+++ PROVIDED MATERIAL
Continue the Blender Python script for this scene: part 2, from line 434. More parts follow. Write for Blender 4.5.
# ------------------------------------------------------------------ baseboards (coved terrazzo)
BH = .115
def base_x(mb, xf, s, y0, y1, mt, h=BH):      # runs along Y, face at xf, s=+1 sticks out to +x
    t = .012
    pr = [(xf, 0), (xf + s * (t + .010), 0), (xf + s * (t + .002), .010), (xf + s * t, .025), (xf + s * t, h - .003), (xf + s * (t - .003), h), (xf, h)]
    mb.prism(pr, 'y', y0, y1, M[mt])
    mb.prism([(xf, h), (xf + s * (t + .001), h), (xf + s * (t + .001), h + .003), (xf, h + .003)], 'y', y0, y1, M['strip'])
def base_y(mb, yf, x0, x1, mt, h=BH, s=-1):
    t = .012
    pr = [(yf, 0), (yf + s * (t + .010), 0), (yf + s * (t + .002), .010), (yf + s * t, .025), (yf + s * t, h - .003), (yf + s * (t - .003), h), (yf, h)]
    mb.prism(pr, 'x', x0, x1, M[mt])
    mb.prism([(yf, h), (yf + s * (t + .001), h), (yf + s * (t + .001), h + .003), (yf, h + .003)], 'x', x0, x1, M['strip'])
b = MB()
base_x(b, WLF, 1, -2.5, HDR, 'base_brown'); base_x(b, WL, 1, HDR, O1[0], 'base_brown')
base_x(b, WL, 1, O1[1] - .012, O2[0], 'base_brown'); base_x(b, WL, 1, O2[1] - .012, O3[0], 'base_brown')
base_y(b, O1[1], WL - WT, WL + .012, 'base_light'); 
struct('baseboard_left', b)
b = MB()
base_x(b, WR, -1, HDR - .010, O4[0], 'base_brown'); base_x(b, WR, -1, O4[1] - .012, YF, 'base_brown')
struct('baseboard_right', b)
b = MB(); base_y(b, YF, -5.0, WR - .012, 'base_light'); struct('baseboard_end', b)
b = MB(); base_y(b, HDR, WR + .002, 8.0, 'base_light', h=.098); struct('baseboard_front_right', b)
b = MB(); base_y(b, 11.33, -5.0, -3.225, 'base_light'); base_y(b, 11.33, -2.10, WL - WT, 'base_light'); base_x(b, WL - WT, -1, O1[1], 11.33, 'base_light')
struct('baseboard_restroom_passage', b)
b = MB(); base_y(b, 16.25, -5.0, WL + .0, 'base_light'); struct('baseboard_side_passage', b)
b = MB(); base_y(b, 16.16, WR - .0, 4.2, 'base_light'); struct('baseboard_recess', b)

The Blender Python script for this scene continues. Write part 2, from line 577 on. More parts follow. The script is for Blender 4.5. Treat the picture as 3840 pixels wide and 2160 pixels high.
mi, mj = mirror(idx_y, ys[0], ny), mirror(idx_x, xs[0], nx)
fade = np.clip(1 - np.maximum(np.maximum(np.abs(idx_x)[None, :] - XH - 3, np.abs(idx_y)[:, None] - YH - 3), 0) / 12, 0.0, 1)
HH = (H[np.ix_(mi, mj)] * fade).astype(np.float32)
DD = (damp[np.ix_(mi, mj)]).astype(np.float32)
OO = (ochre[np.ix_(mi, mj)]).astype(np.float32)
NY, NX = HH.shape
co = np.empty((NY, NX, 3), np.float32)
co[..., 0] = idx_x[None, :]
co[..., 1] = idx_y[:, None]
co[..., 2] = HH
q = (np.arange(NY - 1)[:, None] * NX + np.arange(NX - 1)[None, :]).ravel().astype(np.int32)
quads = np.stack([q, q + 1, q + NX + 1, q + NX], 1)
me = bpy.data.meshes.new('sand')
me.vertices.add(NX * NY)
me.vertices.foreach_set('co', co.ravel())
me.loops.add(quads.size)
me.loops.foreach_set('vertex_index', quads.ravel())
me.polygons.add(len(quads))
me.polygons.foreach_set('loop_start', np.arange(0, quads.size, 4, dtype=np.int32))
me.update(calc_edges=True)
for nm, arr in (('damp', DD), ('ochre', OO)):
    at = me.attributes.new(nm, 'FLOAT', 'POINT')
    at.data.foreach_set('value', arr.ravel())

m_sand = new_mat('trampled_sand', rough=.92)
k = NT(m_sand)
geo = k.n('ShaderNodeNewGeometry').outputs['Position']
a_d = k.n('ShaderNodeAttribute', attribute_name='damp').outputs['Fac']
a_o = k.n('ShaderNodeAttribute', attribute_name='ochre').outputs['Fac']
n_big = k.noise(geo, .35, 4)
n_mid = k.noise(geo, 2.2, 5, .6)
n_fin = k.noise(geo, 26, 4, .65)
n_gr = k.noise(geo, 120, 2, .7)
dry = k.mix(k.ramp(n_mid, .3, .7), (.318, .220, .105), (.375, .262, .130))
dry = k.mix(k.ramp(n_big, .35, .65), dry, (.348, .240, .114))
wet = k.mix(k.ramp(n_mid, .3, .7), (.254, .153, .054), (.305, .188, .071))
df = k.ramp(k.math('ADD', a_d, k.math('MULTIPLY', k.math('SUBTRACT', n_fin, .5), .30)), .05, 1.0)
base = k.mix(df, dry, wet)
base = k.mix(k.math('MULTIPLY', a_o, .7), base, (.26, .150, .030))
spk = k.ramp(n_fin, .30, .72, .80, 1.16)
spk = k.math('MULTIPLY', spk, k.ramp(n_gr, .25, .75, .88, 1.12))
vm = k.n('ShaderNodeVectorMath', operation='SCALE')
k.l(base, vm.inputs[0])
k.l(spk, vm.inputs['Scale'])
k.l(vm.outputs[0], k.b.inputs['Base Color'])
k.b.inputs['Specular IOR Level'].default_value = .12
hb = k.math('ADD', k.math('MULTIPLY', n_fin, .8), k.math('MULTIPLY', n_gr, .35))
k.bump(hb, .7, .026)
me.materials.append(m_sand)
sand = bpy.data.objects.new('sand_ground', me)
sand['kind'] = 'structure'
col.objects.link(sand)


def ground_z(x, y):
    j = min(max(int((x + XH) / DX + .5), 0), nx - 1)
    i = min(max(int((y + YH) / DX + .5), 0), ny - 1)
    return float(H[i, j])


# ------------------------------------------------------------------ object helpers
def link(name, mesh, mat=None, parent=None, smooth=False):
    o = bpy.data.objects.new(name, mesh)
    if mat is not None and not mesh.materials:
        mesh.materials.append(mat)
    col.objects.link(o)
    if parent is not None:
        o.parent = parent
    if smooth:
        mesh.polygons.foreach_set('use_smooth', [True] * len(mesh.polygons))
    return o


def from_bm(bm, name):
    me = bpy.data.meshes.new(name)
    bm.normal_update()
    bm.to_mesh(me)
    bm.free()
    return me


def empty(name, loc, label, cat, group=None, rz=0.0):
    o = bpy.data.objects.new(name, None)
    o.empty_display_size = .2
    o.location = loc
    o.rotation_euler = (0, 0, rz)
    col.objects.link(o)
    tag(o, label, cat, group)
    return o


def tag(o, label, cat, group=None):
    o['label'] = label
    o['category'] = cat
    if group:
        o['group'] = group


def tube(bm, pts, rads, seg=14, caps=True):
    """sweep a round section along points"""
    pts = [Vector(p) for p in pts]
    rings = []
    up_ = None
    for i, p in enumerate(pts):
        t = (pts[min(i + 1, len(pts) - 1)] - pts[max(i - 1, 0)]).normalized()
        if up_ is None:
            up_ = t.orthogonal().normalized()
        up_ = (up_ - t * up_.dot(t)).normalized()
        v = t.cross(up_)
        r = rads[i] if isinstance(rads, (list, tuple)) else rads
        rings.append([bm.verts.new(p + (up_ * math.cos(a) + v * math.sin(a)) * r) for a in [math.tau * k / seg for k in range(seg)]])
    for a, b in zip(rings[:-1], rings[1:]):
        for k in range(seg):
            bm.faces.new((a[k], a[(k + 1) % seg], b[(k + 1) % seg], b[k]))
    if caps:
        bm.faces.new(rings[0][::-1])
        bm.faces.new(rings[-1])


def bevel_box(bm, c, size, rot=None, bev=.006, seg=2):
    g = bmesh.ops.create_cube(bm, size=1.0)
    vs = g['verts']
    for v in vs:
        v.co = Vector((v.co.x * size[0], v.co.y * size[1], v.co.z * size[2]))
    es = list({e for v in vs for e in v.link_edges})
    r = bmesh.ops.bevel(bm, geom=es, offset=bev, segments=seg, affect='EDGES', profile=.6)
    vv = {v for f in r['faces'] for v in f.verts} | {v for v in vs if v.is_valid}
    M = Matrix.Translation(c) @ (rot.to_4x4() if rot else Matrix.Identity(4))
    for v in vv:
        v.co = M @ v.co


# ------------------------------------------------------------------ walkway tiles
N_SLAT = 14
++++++
GIVEN PROBLEM: Give the count of lines containing "part", with no added text.

FINAL RESULT: 2